The apartment we found was smaller than the one Pam showed me but livable enough, and Mark’s biceps seemed to throb in approval. Sure, it didn’t have an oven or a fully closable bathroom door, and the toilet was barely bigger than one of those training potty seats parents use to put on top of normal-sized toilets to teach their babies how to shit like civilized humans. But whatever. I was running out of time, and Mark’s skull veins weren’t getting any calmer. Two days later, I was signing a lease. (Along with a piece of paper that said I’d promise not to lick the walls. For real. The lease agent said it was totally standard. “Just a little thing that says you won’t sue us if you chew on the windowsills,” he told me. I signed it, but still. It’s a pretty fucked-up thing to ask of someone. I should be free to chew on whatever I want to in my own apartment.)

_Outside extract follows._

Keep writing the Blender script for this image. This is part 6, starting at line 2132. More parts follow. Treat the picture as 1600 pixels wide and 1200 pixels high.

I finally had my own apartment to destroy at will, which is perhaps the greatest feeling in the world—to have the freedom to debase a space that belongs to you (however temporarily) in the manner you wish to debase it. There’s nothing greater than sitting on furniture with your bare ass knowing that it’s your furniture to defile, or pissing into an unwashed toilet you know is being seasoned like a skillet with every use, or spilling an entire bowl of cereal in bed, knowing you can ball up the sheets, toss them down the trash chute, and buy new ones the next day with not a single soul to judge you for it. Finding an apartment in New York City is perhaps the greatest struggle, but it yields the greatest and simplest reward.